A partir de agora, os berlinenses e todos que cheguem a esta cidade terão a oportunidade de admirar não só a beleza do busto da rainha egípcia Nefertiti, que depois de 70 anos retorna ao lugar que a acolheu quando tirada do Egito, mas também a polêmica obra de restauração a que foi submetido o prédio do museu e que representa um vestígio do horror da guerra que não pretende ser maquiado nem apagado com laser.
A chanceler Angela Merkel observa o busto de Nefertiti na inauguração
A cicatriz permanece para evitar o esquecimento. Exposta, tal e qual. Trata-se de um dos cinco locais que integram a Ilha dos Museus de Berlim (Die Museumsinsel), declarada Patrimônio da Humanidade pela UNESCO em 1999 e um dos mais importantes centros culturais do país, localizado no centro da capital alemã.
Restauração polêmica
Foi polêmica a discussão em 1997, quando o comitê encarregado defendeu o projeto do arquiteto inglês David Chipperfield. Foi igualmente polêmico o resultado, 12 anos depois. E não poderia deixar de ser, se o conceito é fora do comum: deixar expostas as cicatrizes da guerra e construir, num estilo modernista, somente o que foi totalmente destruído pelas bombas.
O Neues Museum foi praticamente destruído durante dois bombardeios: o primeiro em 1943 e o segundo em 1945. Ficou em ruínas. Seções inteiras do edifício se perderam por completo e outras ficaram seriamente danificadas. Ao término da guerra, houve várias tentativas de restaurá-lo, mas a estrutura acabou ficando exposta às intempéries sem nenhum tipo de proteção, o que contribuiu para os danos.
Hoje, apesar da reconstrução, é possível admirar nele os estragos do tempo e da guerra: as imponentes colunas de pedra que compõem a fachada original do museu se misturam às projetadas por Chipperfield. As primeiras são escuras, desgastadas pelo tempo, esburacadas por balas e com estragos provocados pelas armas de fogo. As segundas são brancas, perfeitas, retas, definidas e bem delineadas. As paredes externas e internas que sobreviveram aos bombardeios que destruíram 70% da construção também expõem os vestígios da história: nada de preencher nem tapar os buracos de balas.
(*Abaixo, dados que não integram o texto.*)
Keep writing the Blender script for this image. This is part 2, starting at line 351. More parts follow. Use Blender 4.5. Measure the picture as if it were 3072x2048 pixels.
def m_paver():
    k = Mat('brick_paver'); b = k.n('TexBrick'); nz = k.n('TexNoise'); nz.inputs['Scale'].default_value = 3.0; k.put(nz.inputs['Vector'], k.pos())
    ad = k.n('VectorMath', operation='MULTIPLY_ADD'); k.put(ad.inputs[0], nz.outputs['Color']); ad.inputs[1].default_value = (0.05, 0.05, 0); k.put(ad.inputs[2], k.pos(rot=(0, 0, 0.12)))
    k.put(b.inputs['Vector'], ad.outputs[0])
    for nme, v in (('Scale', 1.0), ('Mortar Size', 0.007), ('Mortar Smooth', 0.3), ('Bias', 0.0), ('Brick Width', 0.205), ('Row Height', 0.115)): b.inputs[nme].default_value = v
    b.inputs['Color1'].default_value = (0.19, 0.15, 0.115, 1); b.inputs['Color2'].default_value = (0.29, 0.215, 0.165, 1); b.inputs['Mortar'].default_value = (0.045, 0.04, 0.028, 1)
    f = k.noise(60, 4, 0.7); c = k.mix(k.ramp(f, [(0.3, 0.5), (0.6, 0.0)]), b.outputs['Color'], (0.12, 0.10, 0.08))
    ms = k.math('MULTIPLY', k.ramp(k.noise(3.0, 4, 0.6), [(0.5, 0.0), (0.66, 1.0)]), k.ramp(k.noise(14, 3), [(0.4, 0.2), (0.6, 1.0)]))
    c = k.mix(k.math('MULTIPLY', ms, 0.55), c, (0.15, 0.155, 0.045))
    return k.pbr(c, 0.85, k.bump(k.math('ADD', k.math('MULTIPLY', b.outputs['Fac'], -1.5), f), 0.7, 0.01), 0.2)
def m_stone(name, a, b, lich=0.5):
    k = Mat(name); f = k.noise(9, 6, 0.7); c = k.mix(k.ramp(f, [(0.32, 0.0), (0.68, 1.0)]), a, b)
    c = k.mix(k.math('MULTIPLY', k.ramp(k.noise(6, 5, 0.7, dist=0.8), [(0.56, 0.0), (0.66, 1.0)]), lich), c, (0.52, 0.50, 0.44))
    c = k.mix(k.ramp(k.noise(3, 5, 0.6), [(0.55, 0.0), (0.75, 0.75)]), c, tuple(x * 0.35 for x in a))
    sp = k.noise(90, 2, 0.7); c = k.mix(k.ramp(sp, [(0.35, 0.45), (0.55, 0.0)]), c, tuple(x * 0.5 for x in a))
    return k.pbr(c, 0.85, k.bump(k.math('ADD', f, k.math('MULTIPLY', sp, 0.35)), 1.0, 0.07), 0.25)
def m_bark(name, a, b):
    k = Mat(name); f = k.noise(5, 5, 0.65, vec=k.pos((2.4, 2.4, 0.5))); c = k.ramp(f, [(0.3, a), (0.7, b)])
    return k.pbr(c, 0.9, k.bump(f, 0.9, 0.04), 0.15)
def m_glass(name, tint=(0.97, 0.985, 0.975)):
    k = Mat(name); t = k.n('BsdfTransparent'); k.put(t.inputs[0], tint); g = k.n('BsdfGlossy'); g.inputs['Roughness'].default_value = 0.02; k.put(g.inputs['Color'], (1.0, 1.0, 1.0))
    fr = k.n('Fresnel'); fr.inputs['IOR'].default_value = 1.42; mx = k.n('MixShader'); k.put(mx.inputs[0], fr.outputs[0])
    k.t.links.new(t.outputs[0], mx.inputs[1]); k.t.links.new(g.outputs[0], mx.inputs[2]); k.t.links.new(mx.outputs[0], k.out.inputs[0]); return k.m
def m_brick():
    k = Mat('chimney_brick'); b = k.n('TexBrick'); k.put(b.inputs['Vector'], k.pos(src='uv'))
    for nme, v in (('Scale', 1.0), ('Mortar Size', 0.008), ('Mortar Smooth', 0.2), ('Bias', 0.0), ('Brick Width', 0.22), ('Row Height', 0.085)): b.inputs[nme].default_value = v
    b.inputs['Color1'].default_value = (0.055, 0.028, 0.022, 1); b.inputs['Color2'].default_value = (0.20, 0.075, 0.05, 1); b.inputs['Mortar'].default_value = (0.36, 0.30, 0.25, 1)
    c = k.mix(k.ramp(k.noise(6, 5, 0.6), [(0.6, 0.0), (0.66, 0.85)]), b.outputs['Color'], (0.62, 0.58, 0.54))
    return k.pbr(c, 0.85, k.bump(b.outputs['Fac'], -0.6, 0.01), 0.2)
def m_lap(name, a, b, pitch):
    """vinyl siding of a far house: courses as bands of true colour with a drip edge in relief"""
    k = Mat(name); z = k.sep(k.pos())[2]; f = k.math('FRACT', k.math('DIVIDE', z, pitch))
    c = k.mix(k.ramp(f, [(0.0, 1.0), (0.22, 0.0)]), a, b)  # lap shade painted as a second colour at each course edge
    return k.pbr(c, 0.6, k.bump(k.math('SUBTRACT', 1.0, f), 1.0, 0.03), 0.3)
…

E pintura, nem pensar. Os afrescos que narram a destruição de Pompeia que adornaram a sala do mundo grego, cujas paredes sobreviveram quase totalmente, e as elegantes decorações sobre as cidades históricas de uma das paredes da sala egípcia, que também ficou de pé, não foram nem restauradas nem repintadas. A cor branca do cimento e do concreto é a continuação das figuras incompletas. O mesmo acontece com os mármores e mosaicos dos pisos: imagens pela metade que contrastam com o branco da nova construção dão uma ideia dos danos causados pela guerra.
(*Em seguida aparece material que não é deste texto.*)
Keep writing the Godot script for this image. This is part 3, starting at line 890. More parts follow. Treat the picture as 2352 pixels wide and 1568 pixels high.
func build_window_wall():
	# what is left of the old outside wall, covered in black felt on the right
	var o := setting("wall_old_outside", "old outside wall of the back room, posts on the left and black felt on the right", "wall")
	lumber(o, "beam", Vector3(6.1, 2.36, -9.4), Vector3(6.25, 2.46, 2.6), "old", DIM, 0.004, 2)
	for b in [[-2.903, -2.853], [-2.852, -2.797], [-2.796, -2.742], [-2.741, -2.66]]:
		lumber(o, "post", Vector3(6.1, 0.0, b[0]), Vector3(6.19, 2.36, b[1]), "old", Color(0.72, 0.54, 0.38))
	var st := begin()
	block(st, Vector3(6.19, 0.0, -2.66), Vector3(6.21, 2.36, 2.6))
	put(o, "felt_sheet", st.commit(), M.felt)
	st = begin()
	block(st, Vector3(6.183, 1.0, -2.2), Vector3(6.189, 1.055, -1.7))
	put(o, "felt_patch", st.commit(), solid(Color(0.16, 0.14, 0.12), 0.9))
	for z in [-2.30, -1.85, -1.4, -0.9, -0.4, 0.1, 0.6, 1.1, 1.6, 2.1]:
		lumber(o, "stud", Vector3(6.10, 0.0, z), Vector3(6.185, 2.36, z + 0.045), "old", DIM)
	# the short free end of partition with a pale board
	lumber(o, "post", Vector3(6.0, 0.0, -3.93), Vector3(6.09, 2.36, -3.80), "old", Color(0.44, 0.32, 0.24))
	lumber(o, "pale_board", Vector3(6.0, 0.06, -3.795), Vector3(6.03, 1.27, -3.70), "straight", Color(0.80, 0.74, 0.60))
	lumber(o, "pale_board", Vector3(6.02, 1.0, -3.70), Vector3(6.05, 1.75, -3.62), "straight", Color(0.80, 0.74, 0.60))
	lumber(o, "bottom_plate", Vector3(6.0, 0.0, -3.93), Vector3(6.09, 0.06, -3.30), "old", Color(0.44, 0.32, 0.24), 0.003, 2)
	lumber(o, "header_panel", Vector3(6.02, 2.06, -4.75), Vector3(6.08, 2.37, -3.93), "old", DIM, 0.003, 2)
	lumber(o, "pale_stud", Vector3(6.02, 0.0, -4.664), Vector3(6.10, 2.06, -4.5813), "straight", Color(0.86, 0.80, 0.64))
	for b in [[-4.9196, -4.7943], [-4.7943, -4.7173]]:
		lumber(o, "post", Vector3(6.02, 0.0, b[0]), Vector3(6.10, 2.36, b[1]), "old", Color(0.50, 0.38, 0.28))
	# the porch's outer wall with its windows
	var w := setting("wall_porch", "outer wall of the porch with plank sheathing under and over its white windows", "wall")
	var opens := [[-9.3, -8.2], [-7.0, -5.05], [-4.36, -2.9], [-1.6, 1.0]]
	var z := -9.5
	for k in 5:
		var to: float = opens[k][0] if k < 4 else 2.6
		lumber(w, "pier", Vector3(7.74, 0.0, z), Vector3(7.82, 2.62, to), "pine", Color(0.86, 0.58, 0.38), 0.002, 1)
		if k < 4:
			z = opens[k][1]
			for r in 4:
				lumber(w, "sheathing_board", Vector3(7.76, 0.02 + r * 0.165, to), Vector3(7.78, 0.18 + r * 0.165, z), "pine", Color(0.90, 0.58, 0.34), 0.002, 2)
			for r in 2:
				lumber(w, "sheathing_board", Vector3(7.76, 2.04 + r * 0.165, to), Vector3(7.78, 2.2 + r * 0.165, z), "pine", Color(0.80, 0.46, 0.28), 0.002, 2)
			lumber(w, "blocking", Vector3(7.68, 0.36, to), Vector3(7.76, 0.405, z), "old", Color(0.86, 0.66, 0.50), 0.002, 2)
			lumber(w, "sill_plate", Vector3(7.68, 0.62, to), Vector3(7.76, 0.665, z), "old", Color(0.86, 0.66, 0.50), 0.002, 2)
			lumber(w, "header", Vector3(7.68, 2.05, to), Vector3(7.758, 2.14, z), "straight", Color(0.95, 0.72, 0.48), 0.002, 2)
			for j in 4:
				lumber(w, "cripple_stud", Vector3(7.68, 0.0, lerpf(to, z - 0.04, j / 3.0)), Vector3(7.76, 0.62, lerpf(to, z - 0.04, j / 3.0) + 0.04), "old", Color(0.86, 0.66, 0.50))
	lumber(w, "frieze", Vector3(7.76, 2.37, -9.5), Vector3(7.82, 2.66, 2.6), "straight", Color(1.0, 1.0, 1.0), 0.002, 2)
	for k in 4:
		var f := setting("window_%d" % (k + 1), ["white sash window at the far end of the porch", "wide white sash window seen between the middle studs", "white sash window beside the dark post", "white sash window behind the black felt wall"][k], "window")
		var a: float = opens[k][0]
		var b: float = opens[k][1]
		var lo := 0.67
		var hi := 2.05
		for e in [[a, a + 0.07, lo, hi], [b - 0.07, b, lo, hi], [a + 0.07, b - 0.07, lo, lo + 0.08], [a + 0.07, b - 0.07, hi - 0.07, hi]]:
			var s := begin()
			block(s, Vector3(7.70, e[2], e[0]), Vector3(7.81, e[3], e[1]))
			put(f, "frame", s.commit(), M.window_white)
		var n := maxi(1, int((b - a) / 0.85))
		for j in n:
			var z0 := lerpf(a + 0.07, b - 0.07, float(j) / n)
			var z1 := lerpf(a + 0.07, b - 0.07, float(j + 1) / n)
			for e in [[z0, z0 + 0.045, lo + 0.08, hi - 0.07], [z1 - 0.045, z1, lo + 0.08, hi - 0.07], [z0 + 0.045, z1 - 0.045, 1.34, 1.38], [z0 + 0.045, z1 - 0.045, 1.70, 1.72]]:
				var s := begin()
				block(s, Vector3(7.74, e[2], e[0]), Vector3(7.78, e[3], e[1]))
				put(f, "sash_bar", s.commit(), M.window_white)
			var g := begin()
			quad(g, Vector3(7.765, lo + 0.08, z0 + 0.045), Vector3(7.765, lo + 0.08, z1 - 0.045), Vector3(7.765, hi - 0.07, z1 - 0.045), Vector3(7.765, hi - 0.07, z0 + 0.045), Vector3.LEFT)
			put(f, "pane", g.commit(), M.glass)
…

O coração do museu, uma escadaria central que o arquiteto Friedrich August Stüler (criador original do Neues Museum) idealizou como um caminho que levava à Acrópole de Atenas, e no qual se esbabanjavam adornos e apologias ao mundo grego, foi transformado em uma escadaria branca de concreto polido e mármore com cortes retos e lineares, respaldada pelas paredes nuas de ladrilhos.
Os dois pátios internos que também sobreviveram mostram em suas paredes a superposição de materiais velhos e novos. E a modernidade e simplicidade das salas novas levantadas no segundo e terceiro pavimentos contrastam com o desenho clássico e pesadamente adornado das que sobreviveram.
Trata-se, sem dúvida, de um mosaico arquitetônico.